> [Short problem] Retype the lines beneath this one, from the first through the line containing "random.seed(7)". Pictures are left out.

-- start Given material --

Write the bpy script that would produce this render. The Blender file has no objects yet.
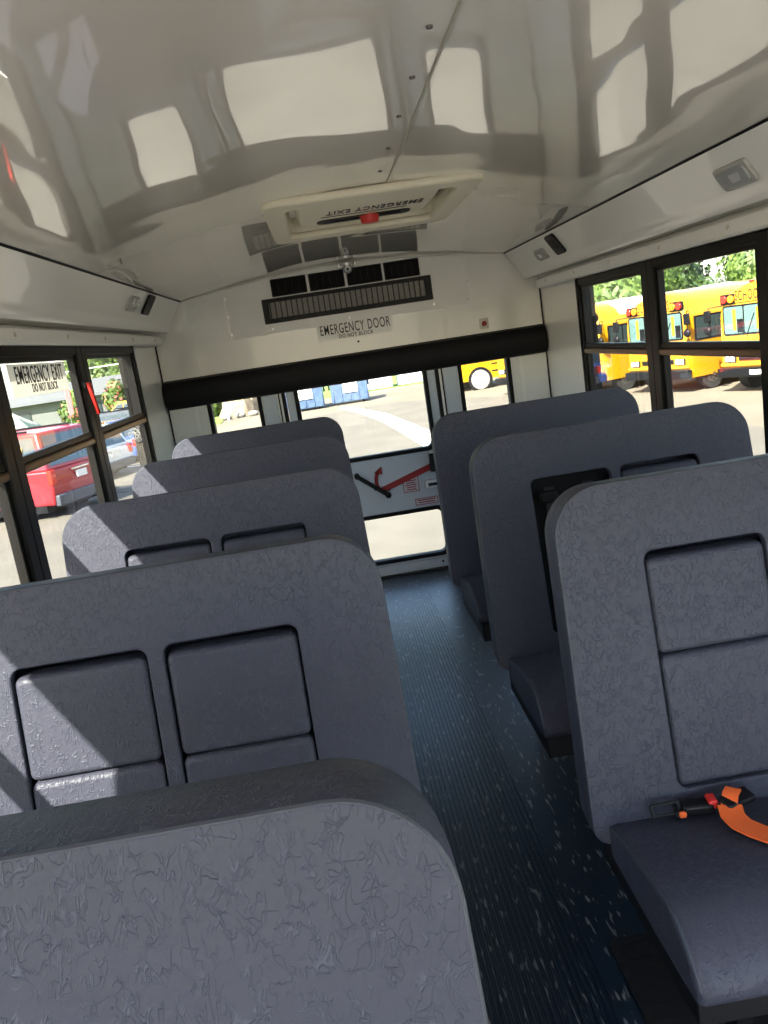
import bpy, bmesh, math, random
from mathutils import Vector, Matrix
from math import sin, cos, pi, radians as rad

SC = bpy.context.scene
COL = SC.collection
random.seed(7)

# ------------------------------------------------------------------ camera, sky, sun, exposure
FPX = 819.75
cam_d = bpy.data.cameras.new('camera')
cam = bpy.data.objects.new('camera', cam_d); COL.objects.link(cam)
cam_d.sensor_fit = 'VERTICAL'; cam_d.sensor_height = 24.0
cam_d.lens = FPX * 24.0 / 1024.0
cam_d.clip_start = 0.02; cam_d.clip_end = 600
_p, _r, _y = -0.208, -0.1524, -0.0451
_F = Vector((-sin(_y)*cos(_p), cos(_y)*cos(_p), sin(_p)))
_R = Vector((cos(_y), sin(_y), 0)); _U = _R.cross(_F)
_R2 = cos(_r)*_R + sin(_r)*_U; _U2 = -sin(_r)*_R + cos(_r)*_U
cam.matrix_world = Matrix(((_R2.x, _U2.x, -_F.x, -0.1959), (_R2.y, _U2.y, -_F.y, 0.0), (_R2.z, _U2.z, -_F.z, 1.4583), (0, 0, 0, 1)))
SC.camera = cam

SUN_DIR = Vector((0.60, 0.80, -0.90)).normalized()      # the way the light travels
w = bpy.data.worlds.new('sky'); SC.world = w; w.use_nodes = True
nt = w.node_tree; nt.nodes.clear()
sky = nt.nodes.new('ShaderNodeTexSky'); sky.sky_type = 'NISHITA'; sky.sun_disc = False
sky.sun_elevation = math.asin(-SUN_DIR.z); sky.sun_rotation = math.atan2(-SUN_DIR.x, -SUN_DIR.y)
sky.air_density = 1.0; sky.dust_density = 1.6; sky.ozone_density = 1.0
bg = nt.nodes.new('ShaderNodeBackground'); bg.inputs['Strength'].default_value = 0.27
wo = nt.nodes.new('ShaderNodeOutputWorld')
nt.links.new(sky.outputs[0], bg.inputs[0]); nt.links.new(bg.outputs[0], wo.inputs[0])
sd = bpy.data.lights.new('sun', 'SUN'); sd.energy = 11.0; sd.angle = rad(0.6); sd.color = (1.0, 0.95, 0.86)
sun = bpy.data.objects.new('sun', sd); COL.objects.link(sun)
sun.rotation_euler = SUN_DIR.to_track_quat('-Z', 'Y').to_euler()
SC.view_settings.view_transform = 'Standard'; SC.view_settings.look = 'None'
SC.view_settings.gamma = 1.0; SC.view_settings.use_curve_mapping = False
SC.view_settings.exposure = 2.06
SC.cycles.diffuse_bounces = 6; SC.cycles.max_bounces = 14; SC.cycles.transparent_max_bounces = 16
SC.cycles.use_denoising = True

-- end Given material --

> [Task response]
Write the bpy script that would produce this render. The Blender file has no objects yet.
import bpy, bmesh, math, random
from mathutils import Vector, Matrix
from math import sin, cos, pi, radians as rad

SC = bpy.context.scene
COL = SC.collection
random.seed(7)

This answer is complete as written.